First, this is useful for multinomial classification problems.

Second, such framework should considerably speed up the computation over a grid of parameters. The rationale is the following, most of the computation is spent in the np.dot(X, beta). My hypothesis was that the time-consuming procedure is to load X data int the L3 cache of the processor. I realized that by observing a considerable slowdown of the computation when using several cores of the same processor. Using the 8 cores of the same processor slow down the minimization by a factor of 5! It is a very poor scaling! So if the same X data is used for several problems (beta is p x k array instead of being a p x 1) we could simultaneously solve several problems with a minimum overhead. Test it with the following code:

import time
import matplotlib.pylab as plt

n_features = int(550**2)
n_samples = 200

X = np.random.randn(n_samples, n_features)
beta = np.random.randn(n_features, 1)
y = np.dot(X, beta)

sizes = np.arange(1, 101)
elapsed = np.zeros(sizes.shape[0])

for s in sizes:
    beta = np.random.randn(X.shape[1], s)
    t_ = time.clock()

    # regression loss pattern
    grad = np.dot(X.T, np.dot(X, beta) - y)
    elapsed[s-1] = time.clock() - t_

# plt.plot(sizes, elapsed)
#plt.plot([1, sizes[-1]], [elapsed[0], elapsed[0]*sizes[-1]])

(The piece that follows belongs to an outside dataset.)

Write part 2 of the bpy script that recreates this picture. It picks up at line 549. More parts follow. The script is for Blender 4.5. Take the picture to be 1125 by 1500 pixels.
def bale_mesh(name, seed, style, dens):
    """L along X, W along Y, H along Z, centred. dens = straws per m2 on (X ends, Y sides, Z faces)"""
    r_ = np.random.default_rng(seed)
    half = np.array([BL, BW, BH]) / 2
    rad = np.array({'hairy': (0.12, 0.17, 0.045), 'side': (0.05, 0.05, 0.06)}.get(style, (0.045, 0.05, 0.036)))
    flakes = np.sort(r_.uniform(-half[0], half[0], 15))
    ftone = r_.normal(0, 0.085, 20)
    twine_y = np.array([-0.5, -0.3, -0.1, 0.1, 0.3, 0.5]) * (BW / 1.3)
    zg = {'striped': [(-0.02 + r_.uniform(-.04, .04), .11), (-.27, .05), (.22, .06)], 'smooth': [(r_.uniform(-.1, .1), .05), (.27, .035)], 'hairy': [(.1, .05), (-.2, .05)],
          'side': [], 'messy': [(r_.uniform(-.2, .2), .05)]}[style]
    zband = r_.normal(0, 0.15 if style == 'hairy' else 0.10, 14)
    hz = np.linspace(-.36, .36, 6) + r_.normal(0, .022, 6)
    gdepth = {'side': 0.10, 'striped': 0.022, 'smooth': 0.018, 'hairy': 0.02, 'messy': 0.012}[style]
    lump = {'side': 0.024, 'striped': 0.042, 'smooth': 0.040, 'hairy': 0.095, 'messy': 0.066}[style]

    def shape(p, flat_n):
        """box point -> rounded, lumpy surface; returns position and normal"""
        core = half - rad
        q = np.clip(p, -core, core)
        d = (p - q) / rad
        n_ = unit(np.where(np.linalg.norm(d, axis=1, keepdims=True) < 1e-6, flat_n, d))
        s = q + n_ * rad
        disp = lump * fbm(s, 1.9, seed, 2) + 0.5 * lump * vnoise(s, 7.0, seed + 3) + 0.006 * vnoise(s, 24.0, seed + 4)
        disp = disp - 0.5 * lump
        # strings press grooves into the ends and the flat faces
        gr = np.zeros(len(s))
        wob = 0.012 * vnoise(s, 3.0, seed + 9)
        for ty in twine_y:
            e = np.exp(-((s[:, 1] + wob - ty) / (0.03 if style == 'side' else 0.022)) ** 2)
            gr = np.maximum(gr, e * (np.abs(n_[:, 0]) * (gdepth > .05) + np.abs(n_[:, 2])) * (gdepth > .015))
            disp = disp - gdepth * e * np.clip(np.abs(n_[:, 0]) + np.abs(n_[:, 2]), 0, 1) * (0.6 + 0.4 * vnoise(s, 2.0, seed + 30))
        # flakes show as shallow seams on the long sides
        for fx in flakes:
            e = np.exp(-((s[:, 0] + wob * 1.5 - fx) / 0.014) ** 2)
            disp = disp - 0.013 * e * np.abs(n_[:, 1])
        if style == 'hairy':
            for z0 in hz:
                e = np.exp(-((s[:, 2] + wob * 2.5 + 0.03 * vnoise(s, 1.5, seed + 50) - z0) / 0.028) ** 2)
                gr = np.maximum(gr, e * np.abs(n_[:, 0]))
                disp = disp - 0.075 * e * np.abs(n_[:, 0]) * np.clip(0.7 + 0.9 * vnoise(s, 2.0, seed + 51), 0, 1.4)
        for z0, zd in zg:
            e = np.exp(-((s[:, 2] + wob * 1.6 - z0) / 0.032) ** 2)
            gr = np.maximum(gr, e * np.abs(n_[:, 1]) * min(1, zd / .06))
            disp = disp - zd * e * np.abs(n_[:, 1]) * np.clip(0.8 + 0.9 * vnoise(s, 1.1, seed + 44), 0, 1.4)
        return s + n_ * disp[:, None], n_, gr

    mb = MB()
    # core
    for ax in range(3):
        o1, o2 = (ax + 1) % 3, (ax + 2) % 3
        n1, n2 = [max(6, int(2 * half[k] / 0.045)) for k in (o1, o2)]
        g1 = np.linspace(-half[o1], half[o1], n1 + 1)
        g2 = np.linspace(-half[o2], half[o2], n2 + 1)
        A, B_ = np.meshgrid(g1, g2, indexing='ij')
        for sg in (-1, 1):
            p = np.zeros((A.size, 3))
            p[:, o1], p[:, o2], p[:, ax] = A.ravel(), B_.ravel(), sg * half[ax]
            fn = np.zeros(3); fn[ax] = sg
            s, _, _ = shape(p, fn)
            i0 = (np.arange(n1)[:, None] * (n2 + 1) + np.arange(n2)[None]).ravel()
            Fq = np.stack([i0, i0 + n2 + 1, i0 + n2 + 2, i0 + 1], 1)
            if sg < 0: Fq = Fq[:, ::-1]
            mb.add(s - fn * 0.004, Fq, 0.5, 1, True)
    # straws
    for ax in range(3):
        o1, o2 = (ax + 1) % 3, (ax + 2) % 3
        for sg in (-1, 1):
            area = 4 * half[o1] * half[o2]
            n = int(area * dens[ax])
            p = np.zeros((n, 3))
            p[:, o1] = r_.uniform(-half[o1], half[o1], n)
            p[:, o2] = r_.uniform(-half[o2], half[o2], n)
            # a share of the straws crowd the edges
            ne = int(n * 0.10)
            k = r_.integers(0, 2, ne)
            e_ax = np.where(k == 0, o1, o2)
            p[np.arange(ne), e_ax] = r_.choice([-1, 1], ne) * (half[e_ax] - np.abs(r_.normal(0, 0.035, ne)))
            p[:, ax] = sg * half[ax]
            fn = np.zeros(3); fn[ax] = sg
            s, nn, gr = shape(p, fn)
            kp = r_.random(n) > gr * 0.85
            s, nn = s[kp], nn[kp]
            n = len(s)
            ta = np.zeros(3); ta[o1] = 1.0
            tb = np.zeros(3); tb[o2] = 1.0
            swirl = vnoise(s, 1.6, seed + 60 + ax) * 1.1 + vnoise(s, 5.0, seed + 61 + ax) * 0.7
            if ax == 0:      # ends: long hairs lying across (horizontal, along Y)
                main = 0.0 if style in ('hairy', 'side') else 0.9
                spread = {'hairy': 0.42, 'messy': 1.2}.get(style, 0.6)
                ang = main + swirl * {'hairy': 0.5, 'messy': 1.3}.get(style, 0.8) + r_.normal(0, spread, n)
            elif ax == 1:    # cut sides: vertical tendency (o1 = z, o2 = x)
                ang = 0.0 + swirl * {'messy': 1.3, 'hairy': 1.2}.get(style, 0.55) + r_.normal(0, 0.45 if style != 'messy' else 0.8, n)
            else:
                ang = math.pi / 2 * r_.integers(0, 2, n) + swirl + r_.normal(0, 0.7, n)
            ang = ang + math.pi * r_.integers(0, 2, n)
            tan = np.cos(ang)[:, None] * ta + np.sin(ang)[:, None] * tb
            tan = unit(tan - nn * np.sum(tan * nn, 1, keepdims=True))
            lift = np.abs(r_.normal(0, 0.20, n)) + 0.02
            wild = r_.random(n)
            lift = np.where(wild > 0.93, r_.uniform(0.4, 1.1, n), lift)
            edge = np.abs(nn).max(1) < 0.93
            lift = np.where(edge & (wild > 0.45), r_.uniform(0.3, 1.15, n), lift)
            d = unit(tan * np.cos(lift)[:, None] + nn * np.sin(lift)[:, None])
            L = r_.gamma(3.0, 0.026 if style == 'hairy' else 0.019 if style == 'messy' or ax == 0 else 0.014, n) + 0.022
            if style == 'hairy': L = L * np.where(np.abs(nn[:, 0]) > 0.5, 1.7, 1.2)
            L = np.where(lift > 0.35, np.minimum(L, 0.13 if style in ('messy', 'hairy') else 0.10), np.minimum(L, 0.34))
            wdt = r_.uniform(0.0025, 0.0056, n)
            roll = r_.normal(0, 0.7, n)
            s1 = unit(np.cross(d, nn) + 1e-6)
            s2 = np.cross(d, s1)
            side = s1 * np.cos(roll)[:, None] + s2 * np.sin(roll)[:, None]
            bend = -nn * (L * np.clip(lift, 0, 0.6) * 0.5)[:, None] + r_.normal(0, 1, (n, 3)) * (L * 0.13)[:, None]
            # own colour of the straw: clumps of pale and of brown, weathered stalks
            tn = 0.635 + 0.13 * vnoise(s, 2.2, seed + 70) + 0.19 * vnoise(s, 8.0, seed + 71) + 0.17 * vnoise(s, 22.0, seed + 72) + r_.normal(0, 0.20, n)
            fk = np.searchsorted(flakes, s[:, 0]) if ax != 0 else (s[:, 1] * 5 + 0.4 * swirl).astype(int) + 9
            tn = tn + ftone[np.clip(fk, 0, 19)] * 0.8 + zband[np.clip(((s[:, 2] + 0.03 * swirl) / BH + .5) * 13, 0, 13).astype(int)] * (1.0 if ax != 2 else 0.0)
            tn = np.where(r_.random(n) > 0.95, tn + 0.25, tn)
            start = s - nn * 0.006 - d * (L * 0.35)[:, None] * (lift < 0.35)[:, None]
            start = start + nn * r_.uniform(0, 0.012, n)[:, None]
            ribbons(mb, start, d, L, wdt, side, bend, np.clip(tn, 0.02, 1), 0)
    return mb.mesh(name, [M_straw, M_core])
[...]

plt.plot(sizes, elapsed / elapsed[0])
plt.xlabel("beta.shape[1] (in X * beta)")
plt.ylabel("Ratio of CPU time: time(X beta) / time(X beta.shape[1]==1) ")

I observed an acceleration factor of 10 (anaconda with MKL single thread). Solving 50 problems beta.shape = [p, 50] is only 5 times slower than solving a single problem.

Most of the code should smoothly move to a vectorized version since beta is a [p x 1] vector and can be easly extend to a [p x k]. See an example of FISTA:

z = betanew + ((i - 2.0) / (i + 1.0)) * (betanew - betaold)
step = function.step(z)

betaold = betanew
betanew = function.prox(z - step * function.grad(z),
                                    step,
                                    eps=1.0 / (float(i) ** (4.0 + consts.FLOAT_EPSILON)),
                                    max_iter=self.max_iter)

Most of change will ocure when testing for convergences: gap_mu + mu * gM < self.eps will become np.min(gap_mu + mu * gM) < self.eps

I suggest to start with FISTA and elasticnet, and evaluated the acceleration.

tomlof commented 7 years ago

This is cool! I agree that likely the required changes will be minimal, while the gain will be maximal.

Three comments:

duchesnay commented 6 years ago

Experiment en 302,500 features (image 550x550) has demonstrated an acceleration factor of 4.5 Solving 40 simultaneously problems is only 8.5 times slower.